### DATASET RECORDS ###

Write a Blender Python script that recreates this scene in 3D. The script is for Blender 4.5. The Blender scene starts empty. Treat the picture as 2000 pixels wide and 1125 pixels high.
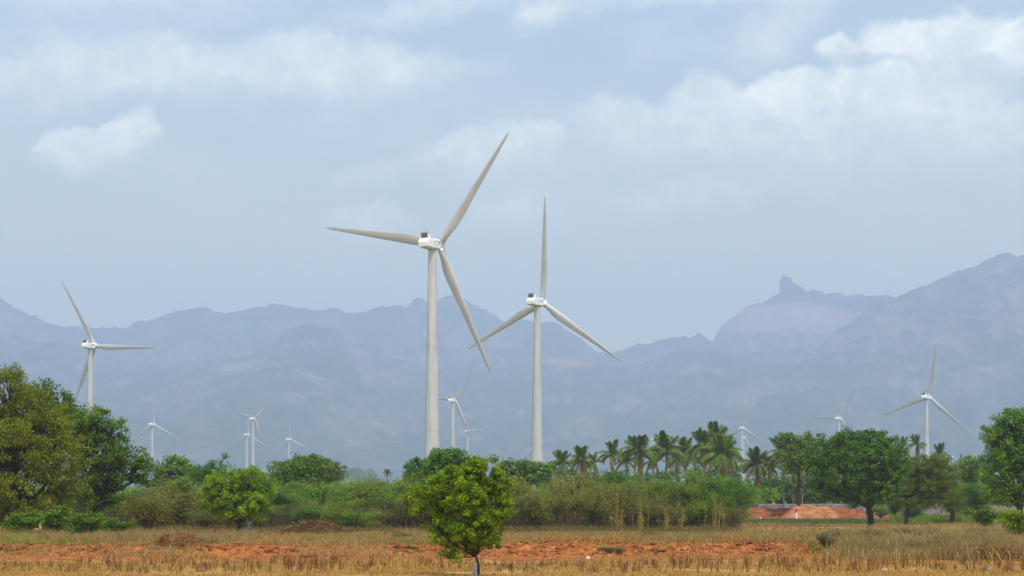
import bpy, math, random
import numpy as np
from mathutils import Vector, Matrix, Euler

C = bpy.context.scene.collection
S = bpy.context.scene
F = 3889.0            # focal length in pixels of the 2000 px wide photograph
YH = 1003.0           # row of the horizon
H = 2.4               # eye height
R = math.radians

# ------------------------------------------------------------------ camera
cam_d = bpy.data.cameras.new('camera'); cam = bpy.data.objects.new('camera', cam_d); C.objects.link(cam)
cam.location = (0, 0, H); cam.rotation_euler = (R(90), 0, 0)
cam_d.lens = 70.0; cam_d.sensor_width = 36.0
cam_d.shift_y = (YH - 562.5) / 2000.0
cam_d.clip_start = 0.5; cam_d.clip_end = 60000
S.camera = cam

# ------------------------------------------------------------------ sun, sky
SUN_EL, SUN_AZ = R(64), R(158)            # azimuth clockwise from +Y (view direction)
sdir = Vector((math.sin(SUN_AZ)*math.cos(SUN_EL), math.cos(SUN_AZ)*math.cos(SUN_EL), math.sin(SUN_EL)))
sl = bpy.data.lights.new('sun', 'SUN'); so = bpy.data.objects.new('sun', sl); C.objects.link(so)
sl.energy = 4.8; sl.angle = R(0.55); sl.color = (1.0, 0.955, 0.90)
so.rotation_euler = sdir.to_track_quat('Z', 'Y').to_euler(); so.location = (0, 0, 300)
S.view_settings.view_transform = 'Standard'; S.view_settings.look = 'None'
S.view_settings.exposure = 0.0; S.view_settings.gamma = 1.0; S.view_settings.use_curve_mapping = False
S.render.engine = 'CYCLES'
S.cycles.use_denoising = True
S.cycles.max_bounces = 6; S.cycles.diffuse_bounces = 2; S.cycles.transmission_bounces = 4
S.cycles.volume_bounces = 1; S.cycles.transparent_max_bounces = 8
S.cycles.sample_clamp_indirect = 4.0

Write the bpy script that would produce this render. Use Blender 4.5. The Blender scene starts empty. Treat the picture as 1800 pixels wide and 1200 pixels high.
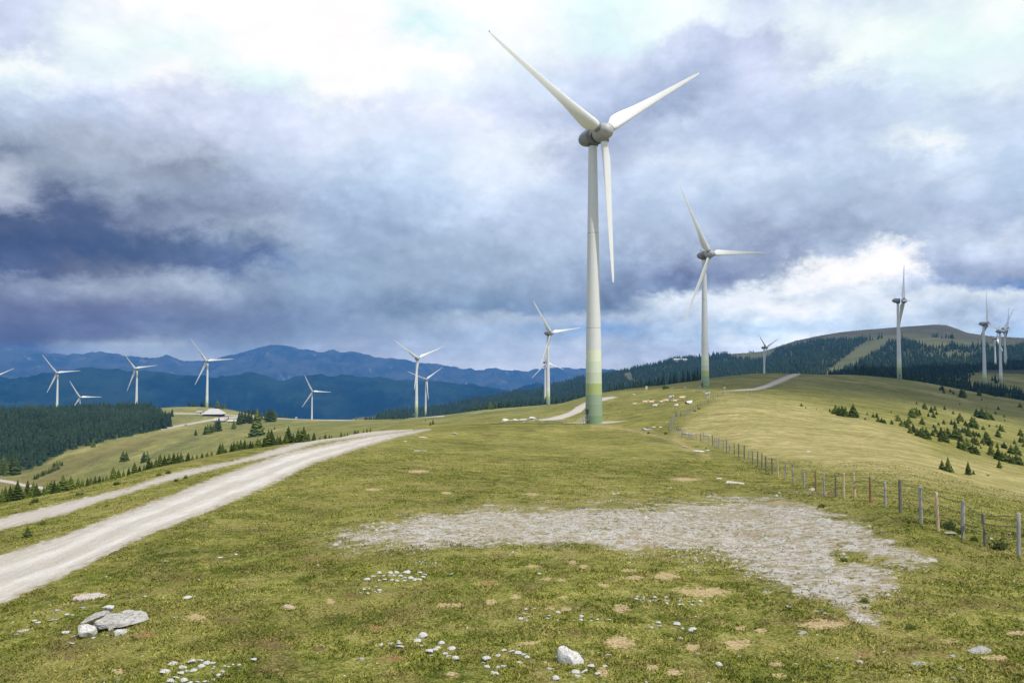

###

AIM OF THE TASK:
Begin at the first line of the records and please reproduce every line exactly through the one containing "S.camera = cam", leaving all pictures out.

THE ANSWER:
Write a Blender Python script that recreates this scene in 3D. The script is for Blender 4.5. The Blender scene starts empty. Treat the picture as 2000 pixels wide and 1125 pixels high.
import bpy, math, random
import numpy as np
from mathutils import Vector, Matrix, Euler

C = bpy.context.scene.collection
S = bpy.context.scene
F = 3889.0            # focal length in pixels of the 2000 px wide photograph
YH = 1003.0           # row of the horizon
H = 2.4               # eye height
R = math.radians

# ------------------------------------------------------------------ camera
cam_d = bpy.data.cameras.new('camera'); cam = bpy.data.objects.new('camera', cam_d); C.objects.link(cam)
cam.location = (0, 0, H); cam.rotation_euler = (R(90), 0, 0)
cam_d.lens = 70.0; cam_d.sensor_width = 36.0
cam_d.shift_y = (YH - 562.5) / 2000.0
cam_d.clip_start = 0.5; cam_d.clip_end = 60000
S.camera = cam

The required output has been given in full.